::: SOURCE MATERIAL :::

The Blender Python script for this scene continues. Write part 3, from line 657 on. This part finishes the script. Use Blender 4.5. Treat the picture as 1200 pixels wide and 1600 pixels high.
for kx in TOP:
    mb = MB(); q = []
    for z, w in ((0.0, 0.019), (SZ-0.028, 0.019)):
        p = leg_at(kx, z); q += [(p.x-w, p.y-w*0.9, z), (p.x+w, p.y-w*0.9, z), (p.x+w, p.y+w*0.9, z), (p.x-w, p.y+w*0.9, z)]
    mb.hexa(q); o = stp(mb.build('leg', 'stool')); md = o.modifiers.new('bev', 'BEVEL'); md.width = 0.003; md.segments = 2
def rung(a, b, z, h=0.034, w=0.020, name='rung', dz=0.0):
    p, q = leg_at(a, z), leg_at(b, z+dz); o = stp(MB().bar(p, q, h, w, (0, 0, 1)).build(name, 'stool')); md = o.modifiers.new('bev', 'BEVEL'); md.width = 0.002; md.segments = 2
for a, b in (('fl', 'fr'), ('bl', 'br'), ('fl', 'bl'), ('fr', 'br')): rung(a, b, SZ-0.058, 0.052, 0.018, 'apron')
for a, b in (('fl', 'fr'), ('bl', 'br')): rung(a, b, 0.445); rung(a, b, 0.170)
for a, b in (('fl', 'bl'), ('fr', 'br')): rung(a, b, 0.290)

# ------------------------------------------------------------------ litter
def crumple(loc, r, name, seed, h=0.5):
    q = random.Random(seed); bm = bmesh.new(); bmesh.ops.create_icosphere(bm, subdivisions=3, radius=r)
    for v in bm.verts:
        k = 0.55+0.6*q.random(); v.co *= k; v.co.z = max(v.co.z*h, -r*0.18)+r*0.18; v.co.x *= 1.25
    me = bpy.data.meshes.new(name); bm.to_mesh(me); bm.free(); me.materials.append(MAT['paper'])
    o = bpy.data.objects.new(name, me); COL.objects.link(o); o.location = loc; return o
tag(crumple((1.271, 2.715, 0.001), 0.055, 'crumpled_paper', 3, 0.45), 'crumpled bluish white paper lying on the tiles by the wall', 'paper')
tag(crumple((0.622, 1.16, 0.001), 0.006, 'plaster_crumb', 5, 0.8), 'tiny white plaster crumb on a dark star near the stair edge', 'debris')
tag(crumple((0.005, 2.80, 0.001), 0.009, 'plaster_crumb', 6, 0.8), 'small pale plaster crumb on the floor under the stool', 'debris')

:::

Set down the lines above as they stand, starting with the first line and ending with the line that contains "for a, b in (('fl', 'bl'), ('fr', 'br')): rung(a, b, 0.290)".

The Blender Python script for this scene continues. Write part 3, from line 657 on. This part finishes the script. Use Blender 4.5. Treat the picture as 1200 pixels wide and 1600 pixels high.
for kx in TOP:
    mb = MB(); q = []
    for z, w in ((0.0, 0.019), (SZ-0.028, 0.019)):
        p = leg_at(kx, z); q += [(p.x-w, p.y-w*0.9, z), (p.x+w, p.y-w*0.9, z), (p.x+w, p.y+w*0.9, z), (p.x-w, p.y+w*0.9, z)]
    mb.hexa(q); o = stp(mb.build('leg', 'stool')); md = o.modifiers.new('bev', 'BEVEL'); md.width = 0.003; md.segments = 2
def rung(a, b, z, h=0.034, w=0.020, name='rung', dz=0.0):
    p, q = leg_at(a, z), leg_at(b, z+dz); o = stp(MB().bar(p, q, h, w, (0, 0, 1)).build(name, 'stool')); md = o.modifiers.new('bev', 'BEVEL'); md.width = 0.002; md.segments = 2
for a, b in (('fl', 'fr'), ('bl', 'br'), ('fl', 'bl'), ('fr', 'br')): rung(a, b, SZ-0.058, 0.052, 0.018, 'apron')
for a, b in (('fl', 'fr'), ('bl', 'br')): rung(a, b, 0.445); rung(a, b, 0.170)
for a, b in (('fl', 'bl'), ('fr', 'br')): rung(a, b, 0.290)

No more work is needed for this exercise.